Over the past year, my life changed in ways I don’t even fully know how to explain yet. And for a long time, the easiest thing to say was: I lost my way.
That was the sentence I kept repeating to myself.
I lost my way.
I lost myself.
I stopped being who I was.
But the more I sit with it, the more I realize that isn’t actually true.
I don’t think I lost my way.
I think I got hurt—and then I drifted.
And I think there are a lot of people who understand exactly what I mean by that.
Because sometimes life doesn’t just “happen.” Sometimes genuinely bad things happen. Things that change how you see yourself, how you see the world, how you see God. The kind of pain that doesn’t just make you sad—it changes your entire relationship with hope.
And nobody really talks honestly about what that does to your faith.
People love talking about God when everything is beautiful. When prayers are being answered. When healing is happening. When the testimony sounds clean and inspiring and easy to repost online.
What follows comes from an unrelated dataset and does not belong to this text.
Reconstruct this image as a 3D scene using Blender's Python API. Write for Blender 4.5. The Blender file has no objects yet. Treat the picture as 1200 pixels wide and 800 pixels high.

But what about when you’re angry?
What about when you’re exhausted?
What about when your life starts feeling so heavy that even speaking to God feels distant?
What about when you still believe in Him, but you don’t understand Him anymore?
That’s where I was.
I turned my back on God because I was angry.
I turned my back on myself because I didn’t think I was worthy anymore.
And the hardest part is that I knew better. Faith wasn’t just some small part of my life before this—it was me. Everybody around me knew that. Everything I did, every decision I made, every step I took, I brought to God first. I prayed constantly. I moved with intention. I genuinely felt aligned.
And despite everything I was going through back then, I was happy.
Not because life was perfect, but because I felt rooted. I felt held together by something bigger than myself.
Then everything started collapsing.
And slowly, I stopped being that person.
Not overnight. Never overnight.
It happened little by little.
I stopped praying with intention.
I stopped checking in with God throughout my day.
I stopped pausing before decisions.
I stopped expecting peace.
I stopped seeing a future for myself.
Because truthfully, I had convinced myself I was dying in some way. Maybe not physically, maybe not literally, but spiritually, emotionally, mentally—I felt like I was disappearing. And when you feel like that for long enough, you stop investing in your future. You stop nurturing yourself. You stop protecting your spirit because part of you starts believing there’s nothing left worth protecting.
And that mindset changed me.
The things that once felt safe started feeling empty.
The things that once grounded me started feeling distant.
And I adapted to that distance instead of fighting for closeness.
But here’s the thing nobody tells you:
Walking away from God doesn’t actually make the pain lighter.
At least it didn’t for me.
It just made me feel more disconnected from myself.
Because eventually I realized something that hit me so deeply I couldn’t ignore it anymore:
My relationship with God wasn’t gone.
It was interrupted.
That’s it.
Interrupted by grief.
Interrupted by fear.
Interrupted by anger.
Interrupted by disappointment.
Interrupted by survival mode.
But not gone.
And I think a lot of people need to hear that.
Because so many people think that if they drift, if they question, if they stop praying for a while, if they get angry at God, that somehow means they’ve ruined the relationship forever.
But real relationships don’t disappear the second things get difficult.
If anything, I think my anger proved my relationship with God was real. I cared enough to feel hurt. I cared enough to wrestle with it. Indifference is easy. Anger usually comes from closeness.
And now I’m at this strange but beautiful point in my life where I’m realizing something else too:
Coming back to God does not mean becoming who I used to be.
I’m not here to perfectly recreate the version of me from last year. That girl existed before certain heartbreaks, certain fears, certain realizations. I can honor her without trying to become her again.
I’m still me.
I just look different now.
I feel different now.
I understand life differently now.
This isn’t me “going backwards.”
This is me rebuilding.
And honestly? I think that’s more real anyway.
Because I don’t want a faith that only exists when life feels good. I don’t want a relationship with God that collapses the second things get painful. I want something deeper than that. Something honest. Something that can survive hard questions and ugly emotions and uncertainty.
I want a faith that can hold grief too.
So now, instead of trying to force myself into becoming “perfect” again, I’m starting smaller.
One honest prayer.
One intentional pause.
One decision that aligns with the woman I actually want to become.
One moment of turning back instead of running further away.
Quiet consistency.
That’s what rebuilding looks like for me right now.
And maybe that’s what healing actually is—not becoming untouched again, but becoming honest again.
So if you’re reading this and you feel like you’ve lost your way, maybe ask yourself this first:
Did you actually lose yourself?
Or did you just get hurt badly enough that you stopped recognizing who you were?
Because there is a difference.
And maybe coming back to God isn’t about earning His presence again. Maybe it’s about realizing He never actually left in the first place.